One reader responded that he was fairly tired of the “Jesus as mentor” mentality—that modern Catholics have lost the sense of urgency and horror of sin that the martyrs felt. He said, “It might make us feel good to think about God as nice and warm and madly in love with us, but in the absence of the counterweight of an older teaching that an infinitely just God is infinitely offended even with venial sin Christianity makes no sense.”

Now, I agree with this. It’s a little silly to attack an 800-word blog post for not carrying the entire freight of Christian thought within itself, but the commenter’s idea is spot on: We need a counterweight. It’s not spiritually healthy to think of God only and always as a loving father, because that can too easily bleed into God as spineless pushover who requires nothing more than a generally friendly attitude and the occasional tip in the collection basket. On the other hand, it’s just as dangerous to focus entirely on God as judge, because that rapidly transforms our Savior into some sort of inexorable divine Terminator, who growled, “I’ll be back,” before a cloud took him from their sight.

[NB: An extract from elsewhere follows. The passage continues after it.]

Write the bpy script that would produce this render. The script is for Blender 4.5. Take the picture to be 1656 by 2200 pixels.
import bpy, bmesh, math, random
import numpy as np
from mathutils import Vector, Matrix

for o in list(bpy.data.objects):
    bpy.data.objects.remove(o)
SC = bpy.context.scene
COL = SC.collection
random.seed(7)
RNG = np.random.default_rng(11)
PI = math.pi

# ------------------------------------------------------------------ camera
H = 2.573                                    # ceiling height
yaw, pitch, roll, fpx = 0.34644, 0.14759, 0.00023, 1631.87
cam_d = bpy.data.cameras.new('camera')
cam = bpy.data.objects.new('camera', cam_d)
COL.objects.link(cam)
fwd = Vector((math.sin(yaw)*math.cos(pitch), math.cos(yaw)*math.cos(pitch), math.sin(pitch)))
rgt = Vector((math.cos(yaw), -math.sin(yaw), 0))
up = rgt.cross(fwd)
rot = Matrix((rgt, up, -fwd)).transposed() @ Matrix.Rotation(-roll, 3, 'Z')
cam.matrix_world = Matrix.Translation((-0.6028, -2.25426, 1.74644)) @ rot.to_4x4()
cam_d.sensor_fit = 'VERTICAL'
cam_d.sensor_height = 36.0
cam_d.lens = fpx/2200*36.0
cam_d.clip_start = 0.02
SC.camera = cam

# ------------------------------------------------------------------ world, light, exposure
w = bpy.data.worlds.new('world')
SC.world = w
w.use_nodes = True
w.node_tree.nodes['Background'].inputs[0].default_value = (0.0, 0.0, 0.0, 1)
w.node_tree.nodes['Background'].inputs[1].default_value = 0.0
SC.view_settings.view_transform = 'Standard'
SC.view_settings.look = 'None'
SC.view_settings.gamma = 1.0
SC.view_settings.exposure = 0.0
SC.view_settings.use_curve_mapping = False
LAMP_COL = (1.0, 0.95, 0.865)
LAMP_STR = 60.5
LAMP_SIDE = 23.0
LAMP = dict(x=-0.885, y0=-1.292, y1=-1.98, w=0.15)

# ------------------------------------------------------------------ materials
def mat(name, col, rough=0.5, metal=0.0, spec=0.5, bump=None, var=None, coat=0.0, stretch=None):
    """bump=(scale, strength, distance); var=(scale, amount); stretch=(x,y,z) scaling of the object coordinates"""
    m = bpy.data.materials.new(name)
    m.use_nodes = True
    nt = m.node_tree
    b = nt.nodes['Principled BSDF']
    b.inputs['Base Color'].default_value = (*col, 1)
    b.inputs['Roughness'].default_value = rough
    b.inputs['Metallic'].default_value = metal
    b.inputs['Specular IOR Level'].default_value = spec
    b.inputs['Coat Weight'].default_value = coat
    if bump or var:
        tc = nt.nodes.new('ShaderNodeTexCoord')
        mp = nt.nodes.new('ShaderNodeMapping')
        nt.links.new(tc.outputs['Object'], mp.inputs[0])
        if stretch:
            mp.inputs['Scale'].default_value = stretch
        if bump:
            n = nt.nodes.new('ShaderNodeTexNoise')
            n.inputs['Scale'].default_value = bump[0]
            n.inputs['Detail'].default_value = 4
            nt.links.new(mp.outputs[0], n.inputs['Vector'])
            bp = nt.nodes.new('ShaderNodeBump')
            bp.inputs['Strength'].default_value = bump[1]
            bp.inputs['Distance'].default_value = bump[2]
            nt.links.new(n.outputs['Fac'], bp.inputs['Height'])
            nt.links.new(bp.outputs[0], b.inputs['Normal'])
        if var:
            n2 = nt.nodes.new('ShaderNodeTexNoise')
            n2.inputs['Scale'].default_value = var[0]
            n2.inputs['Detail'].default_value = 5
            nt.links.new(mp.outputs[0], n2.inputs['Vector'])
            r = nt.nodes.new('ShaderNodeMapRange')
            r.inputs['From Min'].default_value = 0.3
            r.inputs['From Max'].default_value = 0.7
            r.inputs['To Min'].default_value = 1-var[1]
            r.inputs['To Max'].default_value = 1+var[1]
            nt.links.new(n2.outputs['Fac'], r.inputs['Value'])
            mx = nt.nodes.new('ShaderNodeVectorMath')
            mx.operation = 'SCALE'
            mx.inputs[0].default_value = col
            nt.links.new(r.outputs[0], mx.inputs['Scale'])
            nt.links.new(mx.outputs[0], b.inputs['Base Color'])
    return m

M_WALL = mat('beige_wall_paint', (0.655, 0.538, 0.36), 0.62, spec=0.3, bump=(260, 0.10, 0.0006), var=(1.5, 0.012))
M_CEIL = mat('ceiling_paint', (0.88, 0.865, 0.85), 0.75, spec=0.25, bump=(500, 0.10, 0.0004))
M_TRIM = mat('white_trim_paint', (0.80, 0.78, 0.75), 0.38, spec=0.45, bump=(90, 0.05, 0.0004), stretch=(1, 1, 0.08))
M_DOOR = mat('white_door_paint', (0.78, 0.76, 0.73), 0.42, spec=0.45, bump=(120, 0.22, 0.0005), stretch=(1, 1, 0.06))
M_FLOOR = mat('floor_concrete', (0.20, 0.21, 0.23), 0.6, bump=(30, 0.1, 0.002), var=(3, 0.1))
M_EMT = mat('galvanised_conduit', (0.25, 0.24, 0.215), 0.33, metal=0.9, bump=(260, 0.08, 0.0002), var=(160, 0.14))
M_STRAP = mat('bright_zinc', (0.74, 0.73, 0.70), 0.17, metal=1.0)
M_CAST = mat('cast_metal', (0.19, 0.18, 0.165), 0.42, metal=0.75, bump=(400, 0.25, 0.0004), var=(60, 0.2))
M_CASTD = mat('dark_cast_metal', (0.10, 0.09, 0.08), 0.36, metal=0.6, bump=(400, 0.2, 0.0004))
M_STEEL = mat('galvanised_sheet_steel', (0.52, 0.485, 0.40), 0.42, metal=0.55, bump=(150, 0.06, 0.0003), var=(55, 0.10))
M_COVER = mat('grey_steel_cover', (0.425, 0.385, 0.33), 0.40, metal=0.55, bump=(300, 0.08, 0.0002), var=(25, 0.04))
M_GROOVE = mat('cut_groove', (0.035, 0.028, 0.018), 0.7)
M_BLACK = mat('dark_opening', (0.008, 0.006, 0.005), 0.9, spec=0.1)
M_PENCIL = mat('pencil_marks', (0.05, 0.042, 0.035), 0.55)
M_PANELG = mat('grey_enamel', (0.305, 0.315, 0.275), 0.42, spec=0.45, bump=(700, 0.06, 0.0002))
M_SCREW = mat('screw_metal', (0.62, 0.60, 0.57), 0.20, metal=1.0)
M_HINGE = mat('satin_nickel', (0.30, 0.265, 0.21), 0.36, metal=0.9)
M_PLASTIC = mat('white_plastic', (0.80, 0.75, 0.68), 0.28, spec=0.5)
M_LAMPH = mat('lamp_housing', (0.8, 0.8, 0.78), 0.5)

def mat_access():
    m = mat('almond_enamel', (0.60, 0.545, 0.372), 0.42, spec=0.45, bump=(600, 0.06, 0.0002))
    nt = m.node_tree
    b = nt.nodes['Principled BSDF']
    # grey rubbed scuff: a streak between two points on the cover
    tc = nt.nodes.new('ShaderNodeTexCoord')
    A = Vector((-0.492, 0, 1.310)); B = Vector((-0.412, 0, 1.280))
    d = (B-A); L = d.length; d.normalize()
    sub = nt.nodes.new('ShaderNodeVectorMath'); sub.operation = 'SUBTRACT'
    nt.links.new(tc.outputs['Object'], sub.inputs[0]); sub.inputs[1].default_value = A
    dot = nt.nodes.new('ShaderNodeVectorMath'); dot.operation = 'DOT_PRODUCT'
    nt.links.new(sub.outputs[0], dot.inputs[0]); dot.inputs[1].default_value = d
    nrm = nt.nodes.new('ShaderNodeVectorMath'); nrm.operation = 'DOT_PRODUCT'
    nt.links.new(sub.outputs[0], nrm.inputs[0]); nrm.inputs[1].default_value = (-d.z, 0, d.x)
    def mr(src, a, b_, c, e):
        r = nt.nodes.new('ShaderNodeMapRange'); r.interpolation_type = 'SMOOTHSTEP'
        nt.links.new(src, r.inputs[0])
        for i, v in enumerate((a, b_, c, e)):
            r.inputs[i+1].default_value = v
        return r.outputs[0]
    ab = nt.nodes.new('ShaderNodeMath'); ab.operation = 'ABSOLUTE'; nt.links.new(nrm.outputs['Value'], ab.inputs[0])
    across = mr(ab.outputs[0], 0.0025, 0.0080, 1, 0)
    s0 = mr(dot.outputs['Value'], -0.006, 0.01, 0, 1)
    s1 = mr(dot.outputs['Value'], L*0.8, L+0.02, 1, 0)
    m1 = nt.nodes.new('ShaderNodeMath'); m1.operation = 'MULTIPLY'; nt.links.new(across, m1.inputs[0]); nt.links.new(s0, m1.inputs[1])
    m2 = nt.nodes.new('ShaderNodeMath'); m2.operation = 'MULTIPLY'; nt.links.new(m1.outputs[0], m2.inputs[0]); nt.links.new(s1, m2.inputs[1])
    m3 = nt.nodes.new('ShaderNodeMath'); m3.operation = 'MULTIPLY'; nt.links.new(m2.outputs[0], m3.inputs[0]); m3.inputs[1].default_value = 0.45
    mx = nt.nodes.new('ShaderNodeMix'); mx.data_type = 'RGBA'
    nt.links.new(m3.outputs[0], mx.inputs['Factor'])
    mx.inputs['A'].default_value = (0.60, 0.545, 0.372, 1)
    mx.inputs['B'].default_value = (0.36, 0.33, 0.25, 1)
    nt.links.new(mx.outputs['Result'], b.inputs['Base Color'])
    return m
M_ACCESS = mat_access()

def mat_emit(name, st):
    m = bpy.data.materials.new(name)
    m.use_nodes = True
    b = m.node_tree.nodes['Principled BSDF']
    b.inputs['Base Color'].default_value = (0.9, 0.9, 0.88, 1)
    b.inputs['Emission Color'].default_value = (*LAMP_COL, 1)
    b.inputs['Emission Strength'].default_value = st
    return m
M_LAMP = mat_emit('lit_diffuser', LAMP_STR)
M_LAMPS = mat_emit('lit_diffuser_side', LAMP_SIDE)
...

Someone once did a Google search for “Jesus is your pal” and ended up on my personal blog, so maybe I do focus too much on the warm and the merciful! On the other hand, it wasn’t too many years ago that I was arguing heatedly with a fellow student about whether God wants us to be happy. At that time, I knew with all my heart that the LAST thing that God wanted was for there to be anything good or beautiful in my life. All that mattered was what was true, and the main truth I could grasp was that every breath I took, every firing of every neuron in my brain, and every prayer to God was an occasion of deep spiritual and emotional pain.

I got better! But today, most often, I pray to a God who loves and welcomes me. That is where I start—and this approach often leads to the contrition or awe, just as it would if I went first to God as Judge. Just as there are many people who would do well to focus more on sin and justice, there are those who cannot hear enough about tenderness and love.

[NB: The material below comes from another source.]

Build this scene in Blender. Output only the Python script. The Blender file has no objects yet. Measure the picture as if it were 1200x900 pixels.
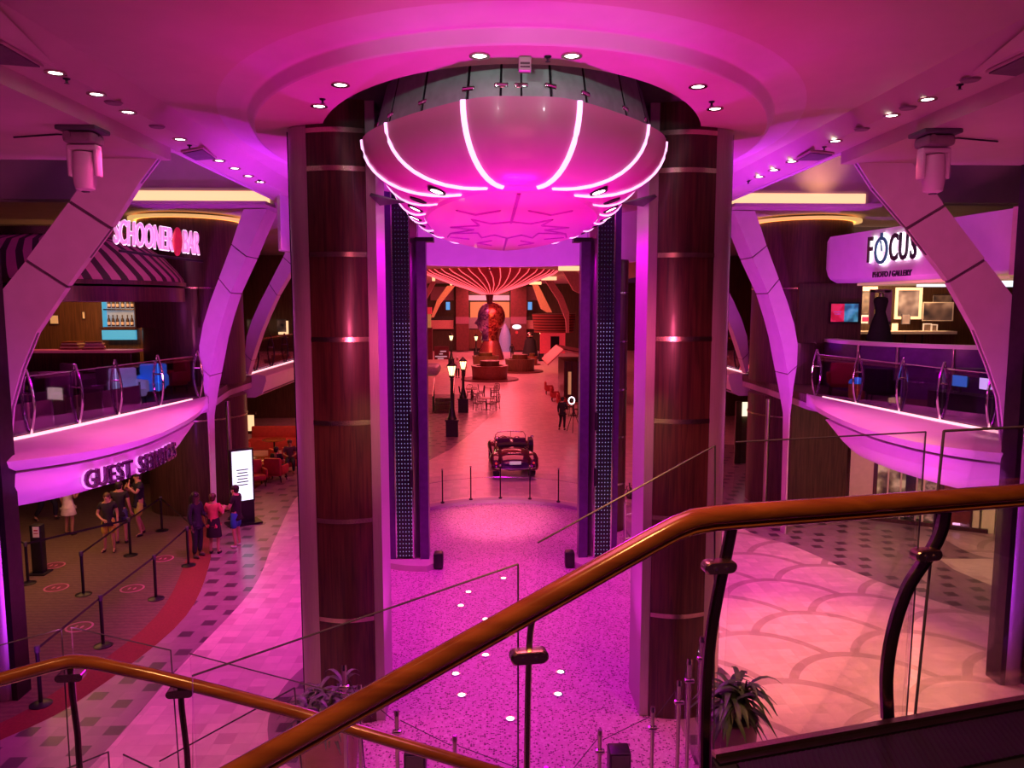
import bpy, bmesh, math, random
from mathutils import Vector, Matrix
random.seed(7)
R = math.radians
PI = math.pi
SC = bpy.context.scene
COL = SC.collection

# ------------------------------------------------------------------ camera and survey helpers
CAM = Vector((-0.36, 0.0, 6.5))
FPX = 880.0
PITCH = math.atan(94 / FPX)
YAW = math.atan(27 / FPX)
_f = Vector((math.sin(YAW) * math.cos(PITCH), math.cos(YAW) * math.cos(PITCH), -math.sin(PITCH)))
_r = Vector((math.cos(YAW), -math.sin(YAW), 0))
_u = _r.cross(_f)


def ray(px, py):
    return _f + _r * ((px - 600) / FPX) + _u * ((450 - py) / FPX)


def at(px, py, Y):
    d = ray(px, py)
    return CAM + d * (Y / d.y)


def onz(px, py, z=0.0):
    d = ray(px, py)
    return CAM + d * ((z - CAM.z) / d.z)


cam = bpy.data.cameras.new('camera')
cam.sensor_width = 36
cam.lens = 36 * FPX / 1200
cam.clip_end = 400
co = bpy.data.objects.new('camera', cam)
COL.objects.link(co)
co.location = CAM
co.rotation_euler = (PI / 2 - PITCH, 0, -YAW)
SC.camera = co
SC.view_settings.view_transform = 'Standard'
SC.view_settings.look = 'None'
SC.view_settings.exposure = 0.0
SC.cycles.use_denoising = True
SC.cycles.max_bounces = 8
SC.cycles.transparent_max_bounces = 24
SC.cycles.sample_clamp_indirect = 4.0
SC.cycles.caustics_reflective = False
SC.cycles.caustics_refractive = False

# ------------------------------------------------------------------ materials
MATS = {}


def newmat(name):
    m = bpy.data.materials.new(name)
    m.use_nodes = True
    nt = m.node_tree
    b = nt.nodes['Principled BSDF']
    MATS[name] = m
    return m, nt, b


def N(nt, t, **kw):
    n = nt.nodes.new(t)
    for k, v in kw.items():
        if k in n.inputs.keys() if hasattr(n.inputs, 'keys') else False:
            n.inputs[k].default_value = v
        else:
            setattr(n, k, v)
    return n


def c4(c):
    return (c[0], c[1], c[2], 1)


def pbr(name, col, rough=0.5, metal=0.0, var=0.12, scale=8.0, emit=None, estr=0.0, stretch=None, bump=0.0, coat=0.0):
    """A plain surface with a soft noise variation in its colour."""
    m, nt, b = newmat(name)
    tc = N(nt, 'ShaderNodeTexCoord')
    no = N(nt, 'ShaderNodeTexNoise')
    no.inputs['Scale'].default_value = scale
    no.inputs['Detail'].default_value = 4
    src = tc.outputs['Object']
    if stretch:
        mp = N(nt, 'ShaderNodeMapping')
        mp.inputs['Scale'].default_value = stretch
        nt.links.new(src, mp.inputs[0])
        src = mp.outputs[0]
    nt.links.new(src, no.inputs['Vector'])
    rp = N(nt, 'ShaderNodeValToRGB')
    a = tuple(max(0, x * (1 - var)) for x in col)
    d = tuple(min(1, x * (1 + var)) for x in col)
    rp.color_ramp.elements[0].color = c4(a)
    rp.color_ramp.elements[0].position = .3
    rp.color_ramp.elements[1].color = c4(d)
    rp.color_ramp.elements[1].position = .7
    nt.links.new(no.outputs[0], rp.inputs[0])
    nt.links.new(rp.outputs[0], b.inputs['Base Color'])
    b.inputs['Roughness'].default_value = rough
    b.inputs['Metallic'].default_value = metal
    if coat:
        b.inputs['Coat Weight'].default_value = coat
    if emit:
        b.inputs['Emission Color'].default_value = c4(emit)
        b.inputs['Emission Strength'].default_value = estr
    if bump:
        bp = N(nt, 'ShaderNodeBump')
        bp.inputs['Strength'].default_value = bump
        bp.inputs['Distance'].default_value = .02
        nt.links.new(no.outputs[0], bp.inputs['Height'])
        nt.links.new(bp.outputs[0], b.inputs['Normal'])
    return m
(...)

As for the physical imagery of God, I have found that icons are invaluable, because they carry in them—well, everything. Mercy, sorrow, sternness, patience, simplicity and immensity, the personal and the eternal. Those eyes tell you what you need to know.

How about you? When you pray, which face of God is before you? Has it changed over the years? Or do you pray without having any clear picture of who is listening?